Moving forward, users will see a little arrow next to the Send button inside Gmail, and tapping on it will bring up “schedule send.”

Above: Gmail: Schedule send

Gmail offers a handful of preset options for scheduling the email, but users can manually set any date and time they wish.

Above: Gmail: Schedule time and date

Gmail notifies the user once a time and date is set and gives them the chance to undo it — a little like the existing “undo send” feature.

Above: Gmail: Email scheduled notification

It’s worth noting here that Gmail scheduling has already been possibly through third-party software, but now it’s available natively as part of the main Gmail app. It’s not clear whether this is only available in the web version or across all the Gmail apps, but we’ll update here when we hear back from Google.

Smart emails

In May of last year, Google announced a new Smart Compose feature for Gmail, leveraging AI to help users formulate drafts as they type. It’s a little like real-time auto-complete for entire emails, with Gmail serving up suggested phrases.

Smart Compose took a bit of time to arrive for all Gmail users on the web, and back in October Google revealed that it was bringing Smart Compose to the Gmail mobile app, starting off with the latest version of its own Pixel-branded lineup of Android phones. Now, however, Smart Compose will be landing inside the Gmail app for all Android devices, and it will also be coming to iOS devices “soon,” according to Bank.

Above: Gmail Smart Compose on mobile

Smart Compose was previously only available in English, but it will now be available in four new languages (as promised by Google last year): Spanish, French, Italian, and Portuguese.

Google is also making Smart Compose more useful by enabling it to adapt to an individual user’s style. If a manager prefers a casual writing style when addressing their department, for example, Gmail will observe this and may suggest “Hey team” rather than a more formal greeting. Additionally, Smart Compose will also now suggest a subject line for an email, based on the content of the message that has been written.

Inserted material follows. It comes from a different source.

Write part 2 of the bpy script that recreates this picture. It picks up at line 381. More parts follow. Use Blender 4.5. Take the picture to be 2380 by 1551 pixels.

These latest upgrades are part of Google’s broader push to keep Gmail fresh and suitably differentiated, particularly for its business users. Just last week, Google announced it was bringing its previously revealed AMP-powered emails to Gmail, allowing developers to make static emails more dynamic — a little like a website. While AMP for Email supports all manner of third-party services, it also works with Google’s own products. By integrating with Google Docs, for example, Gmail users can see all the latest comments that have been added to a discussion thread in a single email, rather than receiving multiple emails for each comment.